● **INSTRUCTIONS TO FOLLOW**
Every line that contains the word "from" should be copied out.

● **DATASET SECTION**

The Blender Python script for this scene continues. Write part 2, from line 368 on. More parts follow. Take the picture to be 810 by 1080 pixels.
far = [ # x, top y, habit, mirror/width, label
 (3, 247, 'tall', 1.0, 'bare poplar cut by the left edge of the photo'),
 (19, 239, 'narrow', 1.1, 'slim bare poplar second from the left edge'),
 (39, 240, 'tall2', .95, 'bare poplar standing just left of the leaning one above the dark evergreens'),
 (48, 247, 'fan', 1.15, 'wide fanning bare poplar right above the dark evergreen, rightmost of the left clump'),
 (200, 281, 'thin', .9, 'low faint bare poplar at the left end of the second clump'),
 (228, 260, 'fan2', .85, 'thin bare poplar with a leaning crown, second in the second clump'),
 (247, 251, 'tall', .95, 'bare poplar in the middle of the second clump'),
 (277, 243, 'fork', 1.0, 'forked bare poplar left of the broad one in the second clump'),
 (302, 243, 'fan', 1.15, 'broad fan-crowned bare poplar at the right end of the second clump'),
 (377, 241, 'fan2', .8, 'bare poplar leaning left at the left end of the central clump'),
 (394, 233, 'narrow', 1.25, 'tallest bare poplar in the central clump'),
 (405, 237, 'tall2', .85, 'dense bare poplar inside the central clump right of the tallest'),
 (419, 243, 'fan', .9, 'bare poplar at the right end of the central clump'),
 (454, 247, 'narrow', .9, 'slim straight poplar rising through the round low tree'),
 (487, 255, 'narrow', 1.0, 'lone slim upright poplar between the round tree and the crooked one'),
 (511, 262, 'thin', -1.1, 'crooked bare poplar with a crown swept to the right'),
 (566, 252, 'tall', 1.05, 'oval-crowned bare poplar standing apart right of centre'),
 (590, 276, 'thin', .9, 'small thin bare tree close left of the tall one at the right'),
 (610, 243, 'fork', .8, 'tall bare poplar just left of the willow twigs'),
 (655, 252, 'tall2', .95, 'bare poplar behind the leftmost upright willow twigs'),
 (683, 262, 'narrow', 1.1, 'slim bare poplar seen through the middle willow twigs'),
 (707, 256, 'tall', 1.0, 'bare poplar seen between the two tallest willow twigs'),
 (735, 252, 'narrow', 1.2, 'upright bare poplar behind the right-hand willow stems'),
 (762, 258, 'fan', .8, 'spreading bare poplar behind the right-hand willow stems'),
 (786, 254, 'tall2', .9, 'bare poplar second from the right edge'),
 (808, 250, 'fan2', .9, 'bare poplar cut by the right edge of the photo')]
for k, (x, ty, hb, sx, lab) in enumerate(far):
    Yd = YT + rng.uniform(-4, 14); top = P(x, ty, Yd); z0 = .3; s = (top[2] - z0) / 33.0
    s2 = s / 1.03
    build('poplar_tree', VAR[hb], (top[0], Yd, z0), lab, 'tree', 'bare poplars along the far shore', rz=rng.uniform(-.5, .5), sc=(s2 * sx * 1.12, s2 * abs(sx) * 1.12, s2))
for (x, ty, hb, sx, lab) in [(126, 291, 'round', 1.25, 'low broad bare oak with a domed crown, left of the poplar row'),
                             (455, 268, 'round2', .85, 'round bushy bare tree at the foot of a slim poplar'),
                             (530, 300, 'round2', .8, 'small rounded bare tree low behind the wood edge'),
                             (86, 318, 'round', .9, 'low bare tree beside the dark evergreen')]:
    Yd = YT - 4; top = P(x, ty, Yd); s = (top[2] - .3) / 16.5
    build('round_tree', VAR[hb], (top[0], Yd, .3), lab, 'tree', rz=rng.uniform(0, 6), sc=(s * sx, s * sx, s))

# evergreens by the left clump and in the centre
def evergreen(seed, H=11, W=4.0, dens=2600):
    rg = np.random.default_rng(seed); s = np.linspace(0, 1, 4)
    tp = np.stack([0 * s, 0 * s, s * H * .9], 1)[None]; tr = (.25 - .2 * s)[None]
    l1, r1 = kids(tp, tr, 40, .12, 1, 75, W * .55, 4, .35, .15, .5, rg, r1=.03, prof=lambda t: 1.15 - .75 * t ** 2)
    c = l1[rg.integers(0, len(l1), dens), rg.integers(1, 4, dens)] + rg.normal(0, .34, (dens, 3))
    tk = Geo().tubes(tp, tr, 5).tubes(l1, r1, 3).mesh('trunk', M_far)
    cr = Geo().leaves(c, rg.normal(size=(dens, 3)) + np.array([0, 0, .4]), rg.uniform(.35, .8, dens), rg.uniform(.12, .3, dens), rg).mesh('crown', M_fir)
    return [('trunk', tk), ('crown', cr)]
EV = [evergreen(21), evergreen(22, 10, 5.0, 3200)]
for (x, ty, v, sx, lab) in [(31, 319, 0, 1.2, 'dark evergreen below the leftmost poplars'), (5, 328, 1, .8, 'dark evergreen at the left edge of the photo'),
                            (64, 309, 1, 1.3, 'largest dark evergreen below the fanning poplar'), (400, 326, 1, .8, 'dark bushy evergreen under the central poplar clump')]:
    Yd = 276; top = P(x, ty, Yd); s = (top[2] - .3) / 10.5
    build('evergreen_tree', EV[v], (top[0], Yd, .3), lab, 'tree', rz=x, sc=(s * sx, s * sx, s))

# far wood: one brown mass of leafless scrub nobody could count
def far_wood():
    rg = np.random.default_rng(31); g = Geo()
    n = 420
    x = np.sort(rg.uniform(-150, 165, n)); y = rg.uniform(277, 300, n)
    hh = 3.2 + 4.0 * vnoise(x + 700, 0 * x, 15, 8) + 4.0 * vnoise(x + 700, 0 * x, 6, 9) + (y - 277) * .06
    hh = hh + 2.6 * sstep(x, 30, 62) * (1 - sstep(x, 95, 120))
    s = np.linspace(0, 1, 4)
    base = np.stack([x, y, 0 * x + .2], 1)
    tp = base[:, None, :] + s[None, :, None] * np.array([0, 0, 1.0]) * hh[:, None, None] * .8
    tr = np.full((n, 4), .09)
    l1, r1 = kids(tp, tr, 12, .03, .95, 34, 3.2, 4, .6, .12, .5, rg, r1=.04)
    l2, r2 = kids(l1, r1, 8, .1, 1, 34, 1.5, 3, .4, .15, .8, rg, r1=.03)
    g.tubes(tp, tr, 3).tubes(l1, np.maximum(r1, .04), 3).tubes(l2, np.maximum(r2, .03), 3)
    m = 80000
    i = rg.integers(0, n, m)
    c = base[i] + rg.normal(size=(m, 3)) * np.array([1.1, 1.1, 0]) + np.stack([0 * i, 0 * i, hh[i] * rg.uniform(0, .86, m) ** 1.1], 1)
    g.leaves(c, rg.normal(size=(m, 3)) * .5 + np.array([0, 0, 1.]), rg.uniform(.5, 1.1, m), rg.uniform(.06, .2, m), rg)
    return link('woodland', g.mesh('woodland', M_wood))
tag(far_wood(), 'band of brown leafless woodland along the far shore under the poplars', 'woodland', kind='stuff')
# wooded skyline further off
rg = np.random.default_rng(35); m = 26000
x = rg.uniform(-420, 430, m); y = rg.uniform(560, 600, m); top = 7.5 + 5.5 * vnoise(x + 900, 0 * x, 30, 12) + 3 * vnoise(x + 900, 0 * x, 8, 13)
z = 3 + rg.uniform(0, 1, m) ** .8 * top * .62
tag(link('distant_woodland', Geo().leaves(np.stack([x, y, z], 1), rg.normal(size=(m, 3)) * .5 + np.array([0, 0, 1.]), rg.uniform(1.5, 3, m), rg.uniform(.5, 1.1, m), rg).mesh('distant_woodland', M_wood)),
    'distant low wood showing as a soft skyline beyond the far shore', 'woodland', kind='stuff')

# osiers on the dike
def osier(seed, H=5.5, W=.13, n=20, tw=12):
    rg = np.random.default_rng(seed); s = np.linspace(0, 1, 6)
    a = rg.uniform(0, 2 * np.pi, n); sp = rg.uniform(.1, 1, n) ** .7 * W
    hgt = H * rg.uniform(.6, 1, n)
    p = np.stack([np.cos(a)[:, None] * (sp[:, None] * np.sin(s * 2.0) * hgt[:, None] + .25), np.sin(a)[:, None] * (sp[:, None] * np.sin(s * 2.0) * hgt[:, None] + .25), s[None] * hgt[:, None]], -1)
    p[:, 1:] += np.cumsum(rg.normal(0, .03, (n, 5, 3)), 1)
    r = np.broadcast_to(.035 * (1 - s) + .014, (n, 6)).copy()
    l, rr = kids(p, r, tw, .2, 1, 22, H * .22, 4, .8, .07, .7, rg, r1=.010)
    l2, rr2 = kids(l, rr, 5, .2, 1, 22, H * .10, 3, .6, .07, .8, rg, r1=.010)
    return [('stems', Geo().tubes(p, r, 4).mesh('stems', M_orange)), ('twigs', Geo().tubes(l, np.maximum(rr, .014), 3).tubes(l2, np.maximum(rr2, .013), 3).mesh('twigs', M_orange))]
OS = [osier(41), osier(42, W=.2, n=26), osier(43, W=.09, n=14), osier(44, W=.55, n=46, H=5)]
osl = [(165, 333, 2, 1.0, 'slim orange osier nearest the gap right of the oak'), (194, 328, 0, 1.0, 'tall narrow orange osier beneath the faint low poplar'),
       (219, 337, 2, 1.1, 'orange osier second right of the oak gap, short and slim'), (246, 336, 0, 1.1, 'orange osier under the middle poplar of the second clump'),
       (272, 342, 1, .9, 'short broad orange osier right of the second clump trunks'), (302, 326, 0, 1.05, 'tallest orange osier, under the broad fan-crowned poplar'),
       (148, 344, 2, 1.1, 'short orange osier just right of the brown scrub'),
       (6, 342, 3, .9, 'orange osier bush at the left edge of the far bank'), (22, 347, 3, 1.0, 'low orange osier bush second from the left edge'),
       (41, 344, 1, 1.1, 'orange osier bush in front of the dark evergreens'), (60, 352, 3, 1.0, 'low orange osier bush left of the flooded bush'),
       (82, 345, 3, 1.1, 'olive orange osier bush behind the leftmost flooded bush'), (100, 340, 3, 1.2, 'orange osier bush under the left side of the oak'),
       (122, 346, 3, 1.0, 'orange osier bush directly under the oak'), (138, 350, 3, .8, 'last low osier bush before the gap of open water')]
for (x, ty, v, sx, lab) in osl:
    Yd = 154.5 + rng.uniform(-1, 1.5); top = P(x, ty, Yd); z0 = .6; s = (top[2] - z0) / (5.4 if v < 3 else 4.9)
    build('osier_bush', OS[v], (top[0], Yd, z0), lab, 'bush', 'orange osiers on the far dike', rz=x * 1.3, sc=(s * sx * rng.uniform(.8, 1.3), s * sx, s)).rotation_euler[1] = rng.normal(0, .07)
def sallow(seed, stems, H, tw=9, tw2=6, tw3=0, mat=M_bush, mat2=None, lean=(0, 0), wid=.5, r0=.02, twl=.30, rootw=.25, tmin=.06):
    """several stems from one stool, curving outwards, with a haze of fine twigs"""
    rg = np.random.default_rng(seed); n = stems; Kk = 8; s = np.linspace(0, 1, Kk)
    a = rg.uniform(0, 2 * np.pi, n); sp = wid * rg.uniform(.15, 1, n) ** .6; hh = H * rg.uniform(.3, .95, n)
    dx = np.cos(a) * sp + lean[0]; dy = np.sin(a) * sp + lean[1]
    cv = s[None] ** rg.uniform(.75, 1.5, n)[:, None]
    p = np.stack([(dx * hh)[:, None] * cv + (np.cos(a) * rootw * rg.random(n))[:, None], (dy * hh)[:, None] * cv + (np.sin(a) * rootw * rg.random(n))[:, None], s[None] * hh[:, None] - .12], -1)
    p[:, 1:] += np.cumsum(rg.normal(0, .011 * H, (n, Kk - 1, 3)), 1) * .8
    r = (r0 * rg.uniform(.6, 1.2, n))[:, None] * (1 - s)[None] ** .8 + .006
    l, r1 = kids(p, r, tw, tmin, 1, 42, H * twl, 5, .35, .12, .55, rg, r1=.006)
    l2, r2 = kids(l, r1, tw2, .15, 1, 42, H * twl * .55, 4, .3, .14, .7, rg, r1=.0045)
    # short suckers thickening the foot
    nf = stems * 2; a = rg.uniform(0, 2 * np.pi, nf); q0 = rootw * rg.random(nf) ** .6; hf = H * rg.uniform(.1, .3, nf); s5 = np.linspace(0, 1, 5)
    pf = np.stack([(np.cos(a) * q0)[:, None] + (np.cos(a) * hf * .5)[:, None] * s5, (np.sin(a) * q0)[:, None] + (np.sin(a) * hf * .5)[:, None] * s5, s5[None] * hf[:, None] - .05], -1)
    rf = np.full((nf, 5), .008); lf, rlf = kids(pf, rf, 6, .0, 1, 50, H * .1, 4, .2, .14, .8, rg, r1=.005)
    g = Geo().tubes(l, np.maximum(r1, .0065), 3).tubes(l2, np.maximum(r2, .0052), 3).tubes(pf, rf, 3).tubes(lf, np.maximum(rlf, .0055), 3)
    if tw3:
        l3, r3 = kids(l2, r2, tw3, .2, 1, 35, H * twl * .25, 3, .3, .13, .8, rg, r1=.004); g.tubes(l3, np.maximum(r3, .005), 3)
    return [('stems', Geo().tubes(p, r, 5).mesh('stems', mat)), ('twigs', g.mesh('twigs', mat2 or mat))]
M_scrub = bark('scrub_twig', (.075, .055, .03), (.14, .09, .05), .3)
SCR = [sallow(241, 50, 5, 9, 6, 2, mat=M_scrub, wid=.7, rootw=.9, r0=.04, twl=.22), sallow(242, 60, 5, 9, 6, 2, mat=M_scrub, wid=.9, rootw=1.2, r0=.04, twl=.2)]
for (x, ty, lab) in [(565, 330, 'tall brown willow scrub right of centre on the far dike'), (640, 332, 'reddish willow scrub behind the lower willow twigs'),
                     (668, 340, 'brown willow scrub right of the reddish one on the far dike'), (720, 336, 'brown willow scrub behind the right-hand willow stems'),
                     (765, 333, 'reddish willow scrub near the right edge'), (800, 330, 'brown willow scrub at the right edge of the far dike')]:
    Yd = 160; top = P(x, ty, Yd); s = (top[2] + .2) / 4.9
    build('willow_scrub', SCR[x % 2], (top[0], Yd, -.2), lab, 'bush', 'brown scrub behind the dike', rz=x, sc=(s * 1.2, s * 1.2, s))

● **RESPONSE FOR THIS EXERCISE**
The Blender Python script for this scene continues. Write part 2, from line 368 on. More parts follow. Take the picture to be 810 by 1080 pixels.
 (19, 239, 'narrow', 1.1, 'slim bare poplar second from the left edge'),
 (786, 254, 'tall2', .9, 'bare poplar second from the right edge'),
       (6, 342, 3, .9, 'orange osier bush at the left edge of the far bank'), (22, 347, 3, 1.0, 'low orange osier bush second from the left edge'),
    """several stems from one stool, curving outwards, with a haze of fine twigs"""